Closing the achievement gap for kids with high needs and ensuring Kindergarten readiness are stated goals. A top priority of this initiative was to measure progress and outcomes of said ‘spurred learning’. There appeared to be two options for this measurement, the KEA or by using early learning data systems. Those states applying could choose to do both.
Administration of Children and Families has a list of 5 main goals or reforms:
RTT-ELC focuses on five key areas of reform:
- Establishing Successful State Systems by building on the State’s existing strengths, ambitiously moving forward the State’s early learning and development agenda, and carefully coordinating programs across agencies to ensure consistency and sustainability beyond the grant;
- Defining High-Quality, Accountable Programs by creating a common tiered quality rating and improvement system that is used across the State to evaluate and improve program performance and to inform families about program quality;
- Promoting Early Learning and Development Outcomes for Children to develop common standards within the State and assessments that measure child outcomes, address behavioral and health needs, and inform, engage and support families;
- Supporting a Great Early Childhood Education Workforce by providing professional development, career advancement opportunities, appropriate compensation, and a common set of standards for workforce knowledge and competencies; and
- Measuring Outcomes and Progress so that data can be used to inform early learning instruction and services and to assess whether children are entering kindergarten ready to succeed in elementary school.

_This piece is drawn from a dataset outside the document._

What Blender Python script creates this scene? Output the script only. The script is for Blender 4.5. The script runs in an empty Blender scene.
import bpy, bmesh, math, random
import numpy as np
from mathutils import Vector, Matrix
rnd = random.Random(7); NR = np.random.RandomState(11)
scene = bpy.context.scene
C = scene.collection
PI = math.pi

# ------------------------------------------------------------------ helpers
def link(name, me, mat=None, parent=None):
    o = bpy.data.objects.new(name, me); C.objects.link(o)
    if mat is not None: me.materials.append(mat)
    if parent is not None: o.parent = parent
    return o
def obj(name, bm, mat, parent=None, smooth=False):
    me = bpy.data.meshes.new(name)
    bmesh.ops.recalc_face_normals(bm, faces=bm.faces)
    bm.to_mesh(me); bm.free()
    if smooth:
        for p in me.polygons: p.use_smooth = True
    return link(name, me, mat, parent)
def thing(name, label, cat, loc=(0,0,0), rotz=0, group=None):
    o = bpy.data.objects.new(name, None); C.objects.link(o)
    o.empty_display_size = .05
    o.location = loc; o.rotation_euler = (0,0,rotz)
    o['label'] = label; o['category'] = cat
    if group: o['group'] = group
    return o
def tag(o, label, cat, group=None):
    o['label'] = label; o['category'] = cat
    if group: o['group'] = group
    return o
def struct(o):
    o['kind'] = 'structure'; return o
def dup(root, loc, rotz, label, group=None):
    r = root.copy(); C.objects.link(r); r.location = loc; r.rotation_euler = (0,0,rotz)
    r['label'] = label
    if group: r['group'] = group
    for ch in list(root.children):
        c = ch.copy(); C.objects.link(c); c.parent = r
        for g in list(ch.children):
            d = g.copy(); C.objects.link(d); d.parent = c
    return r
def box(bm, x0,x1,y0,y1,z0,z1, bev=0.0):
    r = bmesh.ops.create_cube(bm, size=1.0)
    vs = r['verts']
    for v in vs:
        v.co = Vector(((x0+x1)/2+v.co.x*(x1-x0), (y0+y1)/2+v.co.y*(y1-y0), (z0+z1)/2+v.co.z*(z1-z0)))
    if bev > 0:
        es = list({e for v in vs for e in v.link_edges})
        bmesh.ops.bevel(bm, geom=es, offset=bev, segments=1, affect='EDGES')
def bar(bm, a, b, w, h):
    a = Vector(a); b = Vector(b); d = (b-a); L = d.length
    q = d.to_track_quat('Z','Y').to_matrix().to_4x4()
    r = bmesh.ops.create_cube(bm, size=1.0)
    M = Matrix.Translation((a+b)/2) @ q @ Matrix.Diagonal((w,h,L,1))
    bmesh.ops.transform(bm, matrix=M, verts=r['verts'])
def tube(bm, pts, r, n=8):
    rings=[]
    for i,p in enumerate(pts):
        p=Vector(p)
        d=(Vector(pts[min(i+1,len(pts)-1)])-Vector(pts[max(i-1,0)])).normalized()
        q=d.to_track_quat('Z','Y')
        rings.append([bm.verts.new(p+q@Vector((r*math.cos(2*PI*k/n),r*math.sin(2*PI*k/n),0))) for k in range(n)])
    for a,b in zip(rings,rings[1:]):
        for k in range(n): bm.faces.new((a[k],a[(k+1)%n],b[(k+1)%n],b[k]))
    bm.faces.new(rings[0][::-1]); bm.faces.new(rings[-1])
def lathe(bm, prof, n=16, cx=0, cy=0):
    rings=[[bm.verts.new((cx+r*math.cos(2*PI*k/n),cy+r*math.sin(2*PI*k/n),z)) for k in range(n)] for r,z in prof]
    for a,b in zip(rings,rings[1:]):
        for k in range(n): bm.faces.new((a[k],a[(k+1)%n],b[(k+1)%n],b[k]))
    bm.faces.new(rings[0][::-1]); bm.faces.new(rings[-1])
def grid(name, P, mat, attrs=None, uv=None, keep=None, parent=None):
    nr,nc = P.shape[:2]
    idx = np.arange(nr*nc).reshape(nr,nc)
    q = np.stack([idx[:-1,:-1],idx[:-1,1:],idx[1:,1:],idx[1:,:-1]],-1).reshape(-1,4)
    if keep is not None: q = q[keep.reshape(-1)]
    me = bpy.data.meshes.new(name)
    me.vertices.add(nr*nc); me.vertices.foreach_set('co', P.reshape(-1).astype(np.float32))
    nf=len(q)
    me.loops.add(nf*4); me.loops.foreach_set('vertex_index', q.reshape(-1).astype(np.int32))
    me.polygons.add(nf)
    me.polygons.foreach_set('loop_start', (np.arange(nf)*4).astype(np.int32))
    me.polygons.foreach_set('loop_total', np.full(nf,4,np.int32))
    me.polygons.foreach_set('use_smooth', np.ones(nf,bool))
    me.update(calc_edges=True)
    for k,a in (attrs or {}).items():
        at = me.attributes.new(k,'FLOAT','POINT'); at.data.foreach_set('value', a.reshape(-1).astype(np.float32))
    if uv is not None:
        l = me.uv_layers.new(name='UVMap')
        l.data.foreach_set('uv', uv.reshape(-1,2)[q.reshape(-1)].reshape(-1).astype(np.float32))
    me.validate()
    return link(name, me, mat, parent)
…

This last one, number 5, is where the Read To Achieve KEA document comes in. Please take a moment to review section E – Measuring Outcomes and Progress of the RTT-ELC application. That section expands on this a bit and encourages states to collect “comprehensive data”. Parents with Kindergarteners should be asking the questions like, What kinds of data? Who collects it? How invasive is it? Can I view what is collected? Where is it stored? Who gets to see it?
This RTT-ELC grant is part of the Early Learning Challenge Collaborative. The Early Learning Challenge Collaborative describes itself on their about page:
The Early Learning Challenge Collaborative (ELCC) is a partnership between the BUILD Initiative and the First Five Years Fund. BUILD is the leading early childhood systems building organization. FFYF’s federal advocacy and education frame has strengthened the connection between early childhood and the K-12 community. The collaborative, funded by private foundation dollars, is working with and supporting states as they plan, apply for, and implement Race to the Top – Early Learning Challenge grants. This includes Rounds 1, 2 and now 3.
The collaborative is also promoting state systems-building by shaping and informing state and federal policy on early childhood systems. Additionally, we are working to sustain the Early Learning Challenge and federal investments for young children and state systems that support them.
Scroll down the about page to see the ELCC funding partners which includes the main Common Core financier, the Bill and Melinda Gates Foundation:
- Annie E. Casey Foundation
- Buffett Early Childhood Fund
- The Bill & Melinda Gates Foundation
- George Gund Foundation
- Irving Harris Foundation
- The Heinz Endowments
- Kresge Foundation
- The McCormick Foundation
- The David and Lucile Packard Foundation
- Pritzker Children’s Initiative
- The Rauch Foundation
- William Penn Foundation
ELCC has partnerships with three main groups: BUILD Initiative, First Five Years Fund and the Birth To Five Policy Alliance. All of three of these groups claim to receive Gates foundation funding or be partnered with them. BUILD is actually an offshoot of ELCC.
What’s odd is if you search the Bill and Melinda Gates grant site, ELCC does not come up at all. Neither does The Build Initiative. So how are they being given their funding? I checked on the funding for ELCC’s other partners. For ‘First Five Years Fund’, you get results for An Ounce Of Prevention. For Birth to Five Alliance, the only hit pulled up NCSL Foundation for State Legislatures. The Birth To Five Alliance, however, is actually Alliance for Early Success. Alliance for Early Success is found in the Gates grant database.
It occurs to me as I finish this article up for now, that the amount of money poured into these partnerships, collaboratives, board and staff salaries and other private-public partnership style outfits really represent a middle man situation. Their existence is contingent upon the existence of a crisis and to continue to perpetuate a problem, during which the money that flows through them could have real impact had it gone directly to the state or school in question.
My reaction to the Read To Achieve KEA is this:
It is well meaning, but ultimately invasive and will glean little to no real actionable items. Why? Well, the KEA document itself reads like stereo instructions with no real indication of just what the heck these assessments are nor does it point parents to examples or more information. For another, kids are kids, they are not data sets. No two kids are alike, no two families are alike, no two teachers are alike… the variables are to many and too deep. Many of those variables are no one’s business but the family as well.
Good intentions aside, the mapping a child’s every move in school by the the state or government from the time they are born until they go to work is flatly Orwellian.
My advice to parents: You can no longer assume everything and anything labeled ‘education’ has your child’s best interests in mind. Open your mouth and ask questions. Do not stop until you have the answer.